Once I’m back at the Seattle airport and seated in my Spirit flight, on schedule, I’m ready to start my journey back home. I’ve already realized getting there that “Glamorous Air Travel” wasn’t really a thing. I’m sitting in my Spirit flight to Vegas ready to just bear this final part of my vacation so I can sleep in my own bed again. Spirit had other plans for me, though, because even though we all boarded the plane on time, we certainly didn’t leave Seattle on time. After a half hour of sitting on the tarmac, the captain announced that we were undergoing “last-minute maintenance” (read: “This is an old plane that’s falling apart”). We ended up stuck in our seats for over two hours before we finally were in the air. I had already missed my connecting Delta flight by the time we landed in Vegas.

The only thing that made this wait and flight bearable was that I made a Plane Friend. She was from Columbus and plays roller derby which is super cool. She shared some homemade onigiri with me on the flight, so I can now cross off “Accept food from a stranger on a plane” from my bucket list. We still follow each other on Instagram. It was special.
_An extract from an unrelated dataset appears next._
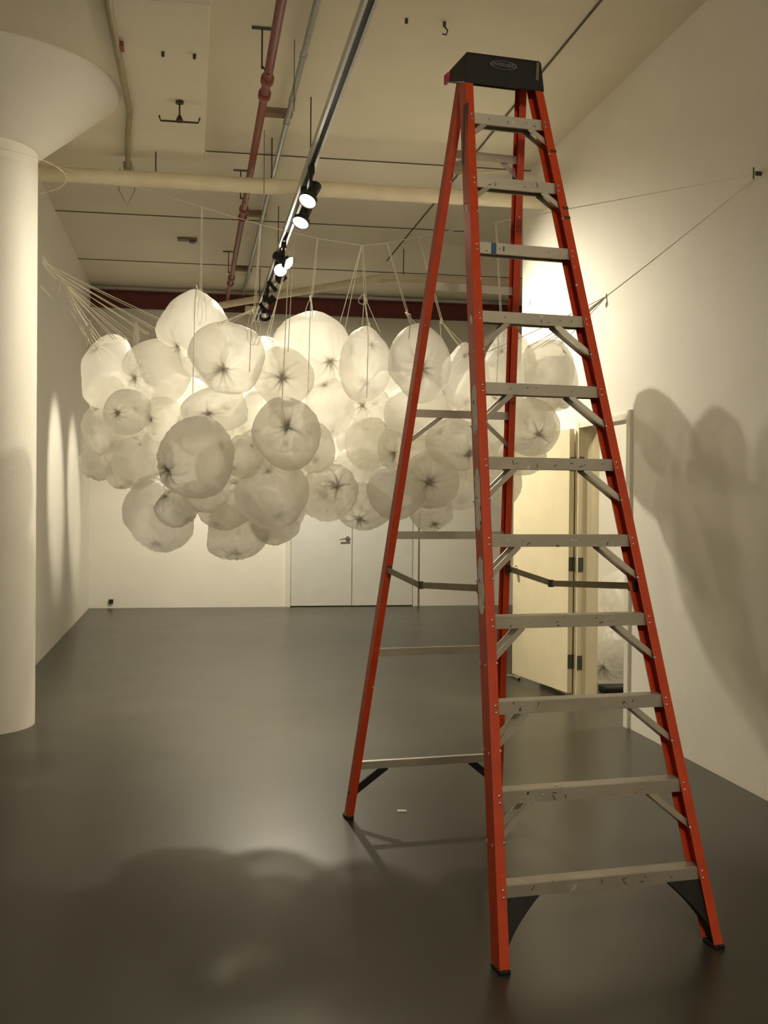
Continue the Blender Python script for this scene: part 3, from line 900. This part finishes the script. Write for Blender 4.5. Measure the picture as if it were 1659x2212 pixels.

After we land in Vegas, Plane Friend and I say our goodbyes and I go to see if there’s anyone who can help me get home. The answer is no, because it’s 1 AM and no one works at the front desk at the Las Vegas airport until 4 AM. So I try to sleep. But it turns out this airport is designed to keep people from sleeping. There are no couches to lie on, there’s flashing lights everywhere because apparently even the airport in Vegas needs slot machines. And if you manage to overcome those issues you then have to deal with the blaring disco from the overhead speaker that is only occasionally interrupted by the sounds of Wayne Newton welcoming you to his home town.

Around 3 AM Pacific time I give up on sleeping and realize that my mom is probably awake in Cincinnati, so I call her up because everything is terrible and sometimes you just need to call your mom. Once she gets past the shock of being told that her baby boy is literally stranded in the desert, she calms me down and tells me I just need to suck it up and find a new flight back to Cincinnati. I do that. Now my total travel costs for this trip are significantly more than $300. But I manage to get home on a United flight that *PLOT TWIST* has cushioned, reclining seats. Glamorous.

Walking through CVG was like having the ending of Apollo 13 injected into my veins. No one around me knew the adversity I had just overcome. But I’d traveled and survived. I deserved a medal or something.

*************

Reflecting on this experience three months later, a lot stands out. Chiefly, I was very dumb about this whole experience. You probably made that assessment already. I should have shelled out for a more direct flight and not used multiple airlines. Honestly, I knew that when I first booked the flight. But I was being cheap and crossing my fingers.

The other big lesson to be gleaned from this, though, is that I am remarkably small. On the grand scale, whether I make it home on time makes no difference to most people, and the airlines treated me as such. My discomfort, frustration, sleeplessness, even my semi-ironic triumph making it home meant almost nothing to anyone except myself. That’s true for everyone. Each of us is very small. But it’s that shared smallness that’s important. That shared smallness is what church is. Not grand temples and organ music. Church is a bunch of small people, being together to share what they have in common, be it faith, community, or a piece of onigiri.

It’s a struggle for me sometimes to relate to the high schoolers on our retreats. I’m at least six years older than all of them and that might as well be 20 years as far as most of them are concerned. But we are the same in the eyes of God. We share the same space, breathe the same air, and eat the same food. Even if it’s hard for us to realize our similarities, finding understanding is an opportunity for learning and growth, no matter how small we are.